Today, some farmers are trying to grow sheep without using large amounts of chemicals on the land or the animals. "We don't use anything dangerous anymore, and we only put superphosphate [a fertilizer] on every five years," says Jeremy Bell, one of two sons working the land with his father.

Despite these changes, the cycles of raising sheep have not changed much. At the Bells' station, called The Levels, the sheep produce their lambs in September, or spring in the southern hemisphere. In six weeks, the Bells mark their lambs by using a tool which cuts a notch in the sheep's ear. The marking helps identify it if the animal wanders onto another property. At the same time, the lambs' tails are cut off with a hot iron. Removing the tail helps eliminate a place where blowflies can gather.

By November the lambs are weaned off their mothers, whose wool production suffers when producing milk for a lamb. The lambs will be sent through a chemical drench to keep out internal parasites, such as worms.

In February the sheep will be "crutched," that is, the wool in their breach and around their hind legs is removed to prevent it from being fouled by excretia. At the same time, the sheep are checked for blowflies, which can burrow under the skin and kill a sheep in days.

Mating season begins in March when the rams are allowed to mix with the ewes, the female sheep.

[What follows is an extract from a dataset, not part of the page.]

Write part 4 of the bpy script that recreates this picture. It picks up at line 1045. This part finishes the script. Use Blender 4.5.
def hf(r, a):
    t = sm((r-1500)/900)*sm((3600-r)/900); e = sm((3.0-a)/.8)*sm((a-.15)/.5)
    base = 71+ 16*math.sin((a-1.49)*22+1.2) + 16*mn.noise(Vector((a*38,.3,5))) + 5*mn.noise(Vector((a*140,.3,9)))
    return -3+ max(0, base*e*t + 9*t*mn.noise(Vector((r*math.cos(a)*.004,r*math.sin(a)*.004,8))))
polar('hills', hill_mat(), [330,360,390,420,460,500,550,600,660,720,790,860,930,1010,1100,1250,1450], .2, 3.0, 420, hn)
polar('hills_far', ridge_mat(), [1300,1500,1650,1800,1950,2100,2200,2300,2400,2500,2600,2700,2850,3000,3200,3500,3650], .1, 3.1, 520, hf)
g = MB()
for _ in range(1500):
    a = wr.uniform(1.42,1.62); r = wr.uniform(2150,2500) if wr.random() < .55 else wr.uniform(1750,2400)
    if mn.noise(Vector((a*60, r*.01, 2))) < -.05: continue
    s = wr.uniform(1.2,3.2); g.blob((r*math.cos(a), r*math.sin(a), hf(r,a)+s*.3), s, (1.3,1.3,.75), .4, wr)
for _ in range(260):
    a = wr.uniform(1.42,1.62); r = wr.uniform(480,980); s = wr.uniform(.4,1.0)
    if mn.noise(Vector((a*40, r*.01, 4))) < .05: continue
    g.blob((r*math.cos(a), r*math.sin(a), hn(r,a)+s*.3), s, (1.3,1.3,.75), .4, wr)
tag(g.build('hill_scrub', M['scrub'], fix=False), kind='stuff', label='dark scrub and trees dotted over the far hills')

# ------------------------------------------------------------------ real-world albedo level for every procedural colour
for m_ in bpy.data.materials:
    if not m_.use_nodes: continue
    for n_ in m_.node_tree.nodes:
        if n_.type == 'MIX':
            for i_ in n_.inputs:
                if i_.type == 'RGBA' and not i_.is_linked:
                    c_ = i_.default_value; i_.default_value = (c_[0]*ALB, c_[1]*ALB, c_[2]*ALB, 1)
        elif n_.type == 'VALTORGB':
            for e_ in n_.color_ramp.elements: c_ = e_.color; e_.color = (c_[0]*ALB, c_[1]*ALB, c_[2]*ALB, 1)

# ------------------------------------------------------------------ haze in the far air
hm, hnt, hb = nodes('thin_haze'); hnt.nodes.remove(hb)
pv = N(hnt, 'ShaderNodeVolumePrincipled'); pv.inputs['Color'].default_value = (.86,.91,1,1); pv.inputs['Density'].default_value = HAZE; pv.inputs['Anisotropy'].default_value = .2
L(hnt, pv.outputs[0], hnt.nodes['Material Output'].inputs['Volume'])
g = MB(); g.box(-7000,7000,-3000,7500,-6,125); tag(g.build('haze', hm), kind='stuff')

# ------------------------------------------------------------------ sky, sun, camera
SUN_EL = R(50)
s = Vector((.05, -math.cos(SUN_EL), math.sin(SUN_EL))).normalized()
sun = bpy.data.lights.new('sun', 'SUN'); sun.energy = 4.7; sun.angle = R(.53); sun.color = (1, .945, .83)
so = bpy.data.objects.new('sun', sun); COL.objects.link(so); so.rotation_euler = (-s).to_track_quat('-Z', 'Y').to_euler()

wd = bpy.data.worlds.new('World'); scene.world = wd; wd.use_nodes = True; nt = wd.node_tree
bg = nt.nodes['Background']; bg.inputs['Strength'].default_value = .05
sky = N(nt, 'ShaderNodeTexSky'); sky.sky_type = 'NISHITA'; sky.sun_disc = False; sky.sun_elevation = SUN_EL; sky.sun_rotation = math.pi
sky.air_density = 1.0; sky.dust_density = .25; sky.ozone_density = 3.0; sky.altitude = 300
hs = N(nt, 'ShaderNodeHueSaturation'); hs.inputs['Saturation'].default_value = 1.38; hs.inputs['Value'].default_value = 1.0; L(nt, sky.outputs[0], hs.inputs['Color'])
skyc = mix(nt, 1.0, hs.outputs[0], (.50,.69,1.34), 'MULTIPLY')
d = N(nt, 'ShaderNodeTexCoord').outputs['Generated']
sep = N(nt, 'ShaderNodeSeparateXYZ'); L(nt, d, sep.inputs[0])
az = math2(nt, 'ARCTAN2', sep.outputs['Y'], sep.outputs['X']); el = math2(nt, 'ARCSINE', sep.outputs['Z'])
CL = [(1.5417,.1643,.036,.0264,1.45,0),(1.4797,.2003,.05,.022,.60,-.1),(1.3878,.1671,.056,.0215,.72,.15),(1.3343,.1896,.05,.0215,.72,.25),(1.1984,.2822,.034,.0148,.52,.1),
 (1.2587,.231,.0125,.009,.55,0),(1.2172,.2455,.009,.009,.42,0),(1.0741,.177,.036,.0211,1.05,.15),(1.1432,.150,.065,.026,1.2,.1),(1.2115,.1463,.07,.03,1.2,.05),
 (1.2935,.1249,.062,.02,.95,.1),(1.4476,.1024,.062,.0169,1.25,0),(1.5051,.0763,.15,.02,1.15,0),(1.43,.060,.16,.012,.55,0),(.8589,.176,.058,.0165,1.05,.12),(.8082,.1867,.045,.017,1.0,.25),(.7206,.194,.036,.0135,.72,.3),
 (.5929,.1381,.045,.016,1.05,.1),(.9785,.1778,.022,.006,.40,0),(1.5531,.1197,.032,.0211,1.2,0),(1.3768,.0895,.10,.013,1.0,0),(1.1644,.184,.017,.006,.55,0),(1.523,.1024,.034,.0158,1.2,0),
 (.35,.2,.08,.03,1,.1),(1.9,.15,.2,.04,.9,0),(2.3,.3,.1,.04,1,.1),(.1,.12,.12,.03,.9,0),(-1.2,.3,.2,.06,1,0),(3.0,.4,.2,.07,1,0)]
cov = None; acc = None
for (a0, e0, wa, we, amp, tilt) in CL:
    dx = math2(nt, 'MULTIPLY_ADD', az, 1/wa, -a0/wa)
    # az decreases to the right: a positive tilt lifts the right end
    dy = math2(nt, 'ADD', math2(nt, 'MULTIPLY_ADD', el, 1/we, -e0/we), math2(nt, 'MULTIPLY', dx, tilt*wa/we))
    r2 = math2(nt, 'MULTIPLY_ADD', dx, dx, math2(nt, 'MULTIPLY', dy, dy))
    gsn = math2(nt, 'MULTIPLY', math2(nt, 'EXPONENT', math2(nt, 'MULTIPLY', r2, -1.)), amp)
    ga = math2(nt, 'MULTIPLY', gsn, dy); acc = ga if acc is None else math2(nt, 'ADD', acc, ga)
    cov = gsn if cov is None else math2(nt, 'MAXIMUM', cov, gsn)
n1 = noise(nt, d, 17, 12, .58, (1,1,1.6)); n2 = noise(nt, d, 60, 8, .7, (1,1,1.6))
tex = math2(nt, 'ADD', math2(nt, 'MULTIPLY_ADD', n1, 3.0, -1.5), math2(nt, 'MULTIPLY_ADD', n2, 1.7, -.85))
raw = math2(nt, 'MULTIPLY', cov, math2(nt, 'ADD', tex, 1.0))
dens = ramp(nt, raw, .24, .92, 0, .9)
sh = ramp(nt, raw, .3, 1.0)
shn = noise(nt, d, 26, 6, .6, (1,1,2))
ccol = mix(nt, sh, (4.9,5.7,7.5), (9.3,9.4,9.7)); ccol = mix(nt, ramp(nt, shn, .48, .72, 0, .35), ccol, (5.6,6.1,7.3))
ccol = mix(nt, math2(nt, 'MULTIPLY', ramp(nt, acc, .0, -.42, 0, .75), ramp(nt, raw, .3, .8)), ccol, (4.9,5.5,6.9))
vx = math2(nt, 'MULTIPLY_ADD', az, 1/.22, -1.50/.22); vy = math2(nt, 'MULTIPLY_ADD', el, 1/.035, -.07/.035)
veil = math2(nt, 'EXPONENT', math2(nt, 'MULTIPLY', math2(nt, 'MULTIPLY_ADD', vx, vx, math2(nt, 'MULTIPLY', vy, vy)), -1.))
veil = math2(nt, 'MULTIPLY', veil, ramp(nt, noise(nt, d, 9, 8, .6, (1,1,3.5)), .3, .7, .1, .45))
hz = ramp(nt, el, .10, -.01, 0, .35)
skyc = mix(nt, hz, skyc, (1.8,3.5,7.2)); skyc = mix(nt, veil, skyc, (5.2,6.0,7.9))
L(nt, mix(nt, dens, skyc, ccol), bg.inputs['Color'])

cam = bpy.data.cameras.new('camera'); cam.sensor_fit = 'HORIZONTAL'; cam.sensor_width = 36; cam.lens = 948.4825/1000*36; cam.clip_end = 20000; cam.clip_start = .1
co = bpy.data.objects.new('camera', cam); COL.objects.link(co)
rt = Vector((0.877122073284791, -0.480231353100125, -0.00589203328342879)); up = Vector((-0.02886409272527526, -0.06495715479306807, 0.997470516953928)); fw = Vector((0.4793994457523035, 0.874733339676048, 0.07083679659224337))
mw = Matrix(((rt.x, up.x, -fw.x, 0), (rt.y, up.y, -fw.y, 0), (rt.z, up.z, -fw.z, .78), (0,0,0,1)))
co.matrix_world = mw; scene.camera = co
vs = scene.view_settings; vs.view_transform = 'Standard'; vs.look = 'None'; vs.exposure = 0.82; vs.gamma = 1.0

The Bells try to replenish their stock with their own lambs.

The harvest is collected in August when a team of shearers will spend a week clipping off the wool. The cycle starts again when the ewes start dropping lambs in a few weeks.

Most of the mustering is now done on motorbikes instead of horses. The sheep dogs are taught to ride on the back of the bikes so they can get to the flocks without being tired.

Despite the low wool prices and the hard work, most farmers love the work out under the big Australian sky. As Bell says, "This is really a good life to live."